Pro-independence parties still rule the waves in Catalonia

With the highest turnout in history (over 80 per cent) the pro-independence bloc has won again, renewing its overall majority but falling short of attaining 50 per cent of the popular vote

Thursday’s election-cum-referendum —the snap plebiscite-like vote of December 21— returned an indisputable verdict that suggests two clear headlines. The first and most relevant: with the highest turnout in history (over 80 per cent) the pro-independence bloc has won again, renewing its overall majority but falling short of attaining 50 per cent of the popular vote. The second: the unionist parties were able to rally their voters as never before and, at their spearhead, Ciudadanos was the most voted party, obtaining the largest number of seats in parliament. However, their success did not shake the solidly hegemonic pro-independence majority. Weakened, and wedged between the two blocs, is Catalunya en Comú-Podemos.

Catalonia’s pro-independence parties have secured a more than remarkable victory, especially when you consider the exceedingly adverse conditions in which they campaigned. Their merit is not merely down to meeting the exceptional challenge of the last few months, with their main leaders in prison or exiled, but also to the fact that the exceedingly high turnout affords them an unprecedented legitimacy. Puigdemont’s newly-minted political group got the lion’s share of the vote within the separatist bloc, closely followed by ERC, who was everyone’s favourite initially, with the CUP trailing far behind. The parties that support independence are ideologically diverse, which is their greatest asset when it comes to luring voters, but their worst handicap when the time comes to govern and agree on a shared roadmap for independence. Once again, managing the victory will be no walk in the park. Without giving up any long-term goals, they will need to pragmatically take onboard the recent lessons and prioritise the objective of regaining Catalonia’s government institutions and the release of the prisoners. Likewise, they will also need to accept the need to govern in order to broaden the Catalan people’s support for independence.

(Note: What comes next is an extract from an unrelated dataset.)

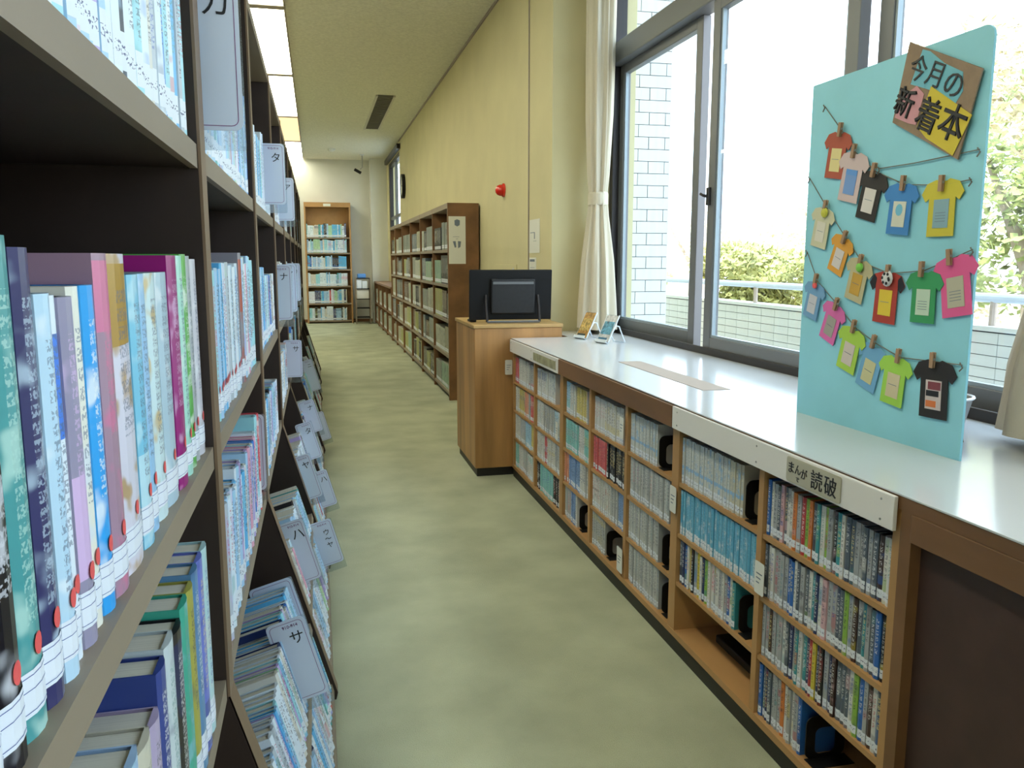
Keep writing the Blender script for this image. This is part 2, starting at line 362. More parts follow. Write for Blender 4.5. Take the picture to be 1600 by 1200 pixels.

Truth be told, even though they fell short of their expectations, Catalonia’s unionist parties have achieved a remarkable result, with Ciudadanos taking the first place where all other non-Catalanist parties had previously failed. They were aided in this by the split in the pro-independence bloc, with JxCat and ERC obtaining a fairly similar result. Undoubtedly Ciudadanos wooed many unionist voters away from the PP, which took a nosedive in what constitutes a truly severe punishment for Spanish PM Mariano Rajoy. Faced with its inability to build a political alternative to Catalan separatism, now the Spanish government must also accept the outcome of the Catalan elections and understand that political dialogue is necessary, that a persistent democratic majority cannot be sidelined and ballots cannot be fought with the judiciary arm. The time for dialogue and politics has come, a time to turn a new leaf after the direct rule imposed by Article 155, a path that has been defeated at the polls. The other main Spanish party, the PSOE, should also take this lesson to heart, as their great leap forward in Catalonia has failed to materialise. Some deep reflection by everyone is very much called for.